Instructions to follow: Output all records precisely as written.

Material to process:
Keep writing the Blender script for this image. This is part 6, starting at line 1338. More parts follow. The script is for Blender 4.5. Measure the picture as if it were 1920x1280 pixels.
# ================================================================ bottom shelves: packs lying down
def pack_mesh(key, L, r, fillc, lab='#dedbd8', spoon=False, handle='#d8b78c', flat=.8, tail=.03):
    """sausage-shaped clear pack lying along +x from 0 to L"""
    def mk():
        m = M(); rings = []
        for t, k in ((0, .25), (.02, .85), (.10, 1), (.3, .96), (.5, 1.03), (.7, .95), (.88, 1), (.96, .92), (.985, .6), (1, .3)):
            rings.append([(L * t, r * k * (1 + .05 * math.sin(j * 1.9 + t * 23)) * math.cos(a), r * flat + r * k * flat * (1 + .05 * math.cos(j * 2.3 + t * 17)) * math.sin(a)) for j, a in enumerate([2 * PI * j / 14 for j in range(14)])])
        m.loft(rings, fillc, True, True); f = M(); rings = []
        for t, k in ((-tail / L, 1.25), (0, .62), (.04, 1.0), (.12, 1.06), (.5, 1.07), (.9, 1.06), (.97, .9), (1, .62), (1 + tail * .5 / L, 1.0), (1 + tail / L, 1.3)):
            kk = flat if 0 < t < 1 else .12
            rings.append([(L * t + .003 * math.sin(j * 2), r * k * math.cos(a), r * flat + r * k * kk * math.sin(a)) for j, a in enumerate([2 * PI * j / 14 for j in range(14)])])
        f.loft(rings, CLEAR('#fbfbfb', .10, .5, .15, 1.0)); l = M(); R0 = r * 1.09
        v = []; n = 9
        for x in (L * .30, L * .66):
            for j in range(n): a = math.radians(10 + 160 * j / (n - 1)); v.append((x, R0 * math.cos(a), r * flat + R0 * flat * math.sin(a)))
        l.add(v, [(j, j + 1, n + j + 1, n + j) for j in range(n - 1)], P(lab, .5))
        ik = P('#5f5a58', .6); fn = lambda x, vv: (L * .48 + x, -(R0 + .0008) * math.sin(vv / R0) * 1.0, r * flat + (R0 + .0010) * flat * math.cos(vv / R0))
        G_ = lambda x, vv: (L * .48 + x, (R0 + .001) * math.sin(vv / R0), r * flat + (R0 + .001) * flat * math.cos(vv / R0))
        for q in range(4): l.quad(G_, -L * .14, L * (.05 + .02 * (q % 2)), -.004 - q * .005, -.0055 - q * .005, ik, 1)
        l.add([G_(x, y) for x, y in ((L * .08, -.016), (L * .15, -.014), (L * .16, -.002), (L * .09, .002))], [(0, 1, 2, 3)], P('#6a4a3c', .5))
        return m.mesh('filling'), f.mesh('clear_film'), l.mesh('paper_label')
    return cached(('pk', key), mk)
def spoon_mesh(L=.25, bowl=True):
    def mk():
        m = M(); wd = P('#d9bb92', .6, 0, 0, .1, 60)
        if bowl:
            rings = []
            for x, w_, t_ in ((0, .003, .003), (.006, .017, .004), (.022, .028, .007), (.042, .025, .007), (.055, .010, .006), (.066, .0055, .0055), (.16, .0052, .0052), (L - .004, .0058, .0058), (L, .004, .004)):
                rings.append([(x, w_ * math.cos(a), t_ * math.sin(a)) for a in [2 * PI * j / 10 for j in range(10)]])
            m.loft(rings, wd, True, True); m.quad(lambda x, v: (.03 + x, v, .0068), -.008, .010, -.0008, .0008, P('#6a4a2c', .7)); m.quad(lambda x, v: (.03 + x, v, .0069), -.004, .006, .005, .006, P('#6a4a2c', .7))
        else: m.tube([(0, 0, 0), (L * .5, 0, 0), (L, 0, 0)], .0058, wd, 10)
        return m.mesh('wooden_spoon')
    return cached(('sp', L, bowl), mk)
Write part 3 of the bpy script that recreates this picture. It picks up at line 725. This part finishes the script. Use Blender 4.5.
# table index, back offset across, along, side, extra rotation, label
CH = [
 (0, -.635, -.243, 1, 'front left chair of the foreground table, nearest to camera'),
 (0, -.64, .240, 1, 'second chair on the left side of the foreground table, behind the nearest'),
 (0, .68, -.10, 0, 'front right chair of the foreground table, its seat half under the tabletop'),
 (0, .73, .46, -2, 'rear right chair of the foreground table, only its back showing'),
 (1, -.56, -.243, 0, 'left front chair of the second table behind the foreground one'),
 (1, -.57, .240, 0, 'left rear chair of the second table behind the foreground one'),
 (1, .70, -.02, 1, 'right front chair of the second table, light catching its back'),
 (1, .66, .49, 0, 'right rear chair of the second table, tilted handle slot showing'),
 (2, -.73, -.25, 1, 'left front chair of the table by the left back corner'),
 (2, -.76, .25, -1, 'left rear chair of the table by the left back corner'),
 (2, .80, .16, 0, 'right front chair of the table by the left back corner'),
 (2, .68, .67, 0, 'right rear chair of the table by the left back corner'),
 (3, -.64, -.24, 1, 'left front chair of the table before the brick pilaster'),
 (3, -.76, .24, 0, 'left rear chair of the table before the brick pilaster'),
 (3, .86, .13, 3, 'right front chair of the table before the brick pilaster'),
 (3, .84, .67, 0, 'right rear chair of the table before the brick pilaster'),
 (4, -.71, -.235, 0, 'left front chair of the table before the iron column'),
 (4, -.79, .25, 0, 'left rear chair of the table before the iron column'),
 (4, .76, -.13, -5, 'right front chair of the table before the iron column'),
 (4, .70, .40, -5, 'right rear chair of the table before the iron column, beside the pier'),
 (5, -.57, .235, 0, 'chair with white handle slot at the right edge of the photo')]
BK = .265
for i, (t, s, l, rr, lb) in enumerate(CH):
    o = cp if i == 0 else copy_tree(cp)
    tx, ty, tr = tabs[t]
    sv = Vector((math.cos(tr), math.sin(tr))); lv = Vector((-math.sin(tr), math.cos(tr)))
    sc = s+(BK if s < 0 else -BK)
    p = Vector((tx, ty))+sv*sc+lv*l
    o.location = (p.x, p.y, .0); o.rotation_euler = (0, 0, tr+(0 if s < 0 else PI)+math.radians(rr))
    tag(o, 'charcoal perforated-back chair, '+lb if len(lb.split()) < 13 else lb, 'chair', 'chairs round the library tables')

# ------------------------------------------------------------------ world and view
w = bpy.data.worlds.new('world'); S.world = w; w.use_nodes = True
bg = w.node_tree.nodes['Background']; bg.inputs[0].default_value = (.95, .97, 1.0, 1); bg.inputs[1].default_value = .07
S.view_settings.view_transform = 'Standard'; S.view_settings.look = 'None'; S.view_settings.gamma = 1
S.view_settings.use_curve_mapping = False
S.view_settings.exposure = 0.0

Completed task:
Keep writing the Blender script for this image. This is part 6, starting at line 1338. More parts follow. The script is for Blender 4.5. Measure the picture as if it were 1920x1280 pixels.
# ================================================================ bottom shelves: packs lying down
def pack_mesh(key, L, r, fillc, lab='#dedbd8', spoon=False, handle='#d8b78c', flat=.8, tail=.03):
    """sausage-shaped clear pack lying along +x from 0 to L"""
    def mk():
        m = M(); rings = []
        for t, k in ((0, .25), (.02, .85), (.10, 1), (.3, .96), (.5, 1.03), (.7, .95), (.88, 1), (.96, .92), (.985, .6), (1, .3)):
            rings.append([(L * t, r * k * (1 + .05 * math.sin(j * 1.9 + t * 23)) * math.cos(a), r * flat + r * k * flat * (1 + .05 * math.cos(j * 2.3 + t * 17)) * math.sin(a)) for j, a in enumerate([2 * PI * j / 14 for j in range(14)])])
        m.loft(rings, fillc, True, True); f = M(); rings = []
        for t, k in ((-tail / L, 1.25), (0, .62), (.04, 1.0), (.12, 1.06), (.5, 1.07), (.9, 1.06), (.97, .9), (1, .62), (1 + tail * .5 / L, 1.0), (1 + tail / L, 1.3)):
            kk = flat if 0 < t < 1 else .12
            rings.append([(L * t + .003 * math.sin(j * 2), r * k * math.cos(a), r * flat + r * k * kk * math.sin(a)) for j, a in enumerate([2 * PI * j / 14 for j in range(14)])])
        f.loft(rings, CLEAR('#fbfbfb', .10, .5, .15, 1.0)); l = M(); R0 = r * 1.09
        v = []; n = 9
        for x in (L * .30, L * .66):
            for j in range(n): a = math.radians(10 + 160 * j / (n - 1)); v.append((x, R0 * math.cos(a), r * flat + R0 * flat * math.sin(a)))
        l.add(v, [(j, j + 1, n + j + 1, n + j) for j in range(n - 1)], P(lab, .5))
        ik = P('#5f5a58', .6); fn = lambda x, vv: (L * .48 + x, -(R0 + .0008) * math.sin(vv / R0) * 1.0, r * flat + (R0 + .0010) * flat * math.cos(vv / R0))
        G_ = lambda x, vv: (L * .48 + x, (R0 + .001) * math.sin(vv / R0), r * flat + (R0 + .001) * flat * math.cos(vv / R0))
        for q in range(4): l.quad(G_, -L * .14, L * (.05 + .02 * (q % 2)), -.004 - q * .005, -.0055 - q * .005, ik, 1)
        l.add([G_(x, y) for x, y in ((L * .08, -.016), (L * .15, -.014), (L * .16, -.002), (L * .09, .002))], [(0, 1, 2, 3)], P('#6a4a3c', .5))
        return m.mesh('filling'), f.mesh('clear_film'), l.mesh('paper_label')
    return cached(('pk', key), mk)
def spoon_mesh(L=.25, bowl=True):
    def mk():
        m = M(); wd = P('#d9bb92', .6, 0, 0, .1, 60)
        if bowl:
            rings = []
            for x, w_, t_ in ((0, .003, .003), (.006, .017, .004), (.022, .028, .007), (.042, .025, .007), (.055, .010, .006), (.066, .0055, .0055), (.16, .0052, .0052), (L - .004, .0058, .0058), (L, .004, .004)):
                rings.append([(x, w_ * math.cos(a), t_ * math.sin(a)) for a in [2 * PI * j / 10 for j in range(10)]])
            m.loft(rings, wd, True, True); m.quad(lambda x, v: (.03 + x, v, .0068), -.008, .010, -.0008, .0008, P('#6a4a2c', .7)); m.quad(lambda x, v: (.03 + x, v, .0069), -.004, .006, .005, .006, P('#6a4a2c', .7))
        else: m.tube([(0, 0, 0), (L * .5, 0, 0), (L, 0, 0)], .0058, wd, 10)
        return m.mesh('wooden_spoon')
    return cached(('sp', L, bowl), mk)
Write part 3 of the bpy script that recreates this picture. It picks up at line 725. This part finishes the script. Use Blender 4.5.
# table index, back offset across, along, side, extra rotation, label
CH = [
 (0, -.635, -.243, 1, 'front left chair of the foreground table, nearest to camera'),
 (0, -.64, .240, 1, 'second chair on the left side of the foreground table, behind the nearest'),
 (0, .68, -.10, 0, 'front right chair of the foreground table, its seat half under the tabletop'),
 (0, .73, .46, -2, 'rear right chair of the foreground table, only its back showing'),
 (1, -.56, -.243, 0, 'left front chair of the second table behind the foreground one'),
 (1, -.57, .240, 0, 'left rear chair of the second table behind the foreground one'),
 (1, .70, -.02, 1, 'right front chair of the second table, light catching its back'),
 (1, .66, .49, 0, 'right rear chair of the second table, tilted handle slot showing'),
 (2, -.73, -.25, 1, 'left front chair of the table by the left back corner'),
 (2, -.76, .25, -1, 'left rear chair of the table by the left back corner'),
 (2, .80, .16, 0, 'right front chair of the table by the left back corner'),
 (2, .68, .67, 0, 'right rear chair of the table by the left back corner'),
 (3, -.64, -.24, 1, 'left front chair of the table before the brick pilaster'),
 (3, -.76, .24, 0, 'left rear chair of the table before the brick pilaster'),
 (3, .86, .13, 3, 'right front chair of the table before the brick pilaster'),
 (3, .84, .67, 0, 'right rear chair of the table before the brick pilaster'),
 (4, -.71, -.235, 0, 'left front chair of the table before the iron column'),
 (4, -.79, .25, 0, 'left rear chair of the table before the iron column'),
 (4, .76, -.13, -5, 'right front chair of the table before the iron column'),
 (4, .70, .40, -5, 'right rear chair of the table before the iron column, beside the pier'),
 (5, -.57, .235, 0, 'chair with white handle slot at the right edge of the photo')]
BK = .265
for i, (t, s, l, rr, lb) in enumerate(CH):
    o = cp if i == 0 else copy_tree(cp)
    tx, ty, tr = tabs[t]
    sv = Vector((math.cos(tr), math.sin(tr))); lv = Vector((-math.sin(tr), math.cos(tr)))
    sc = s+(BK if s < 0 else -BK)
    p = Vector((tx, ty))+sv*sc+lv*l
    o.location = (p.x, p.y, .0); o.rotation_euler = (0, 0, tr+(0 if s < 0 else PI)+math.radians(rr))
    tag(o, 'charcoal perforated-back chair, '+lb if len(lb.split()) < 13 else lb, 'chair', 'chairs round the library tables')

# ------------------------------------------------------------------ world and view
w = bpy.data.worlds.new('world'); S.world = w; w.use_nodes = True
bg = w.node_tree.nodes['Background']; bg.inputs[0].default_value = (.95, .97, 1.0, 1); bg.inputs[1].default_value = .07
S.view_settings.view_transform = 'Standard'; S.view_settings.look = 'None'; S.view_settings.gamma = 1
S.view_settings.use_curve_mapping = False
S.view_settings.exposure = 0.0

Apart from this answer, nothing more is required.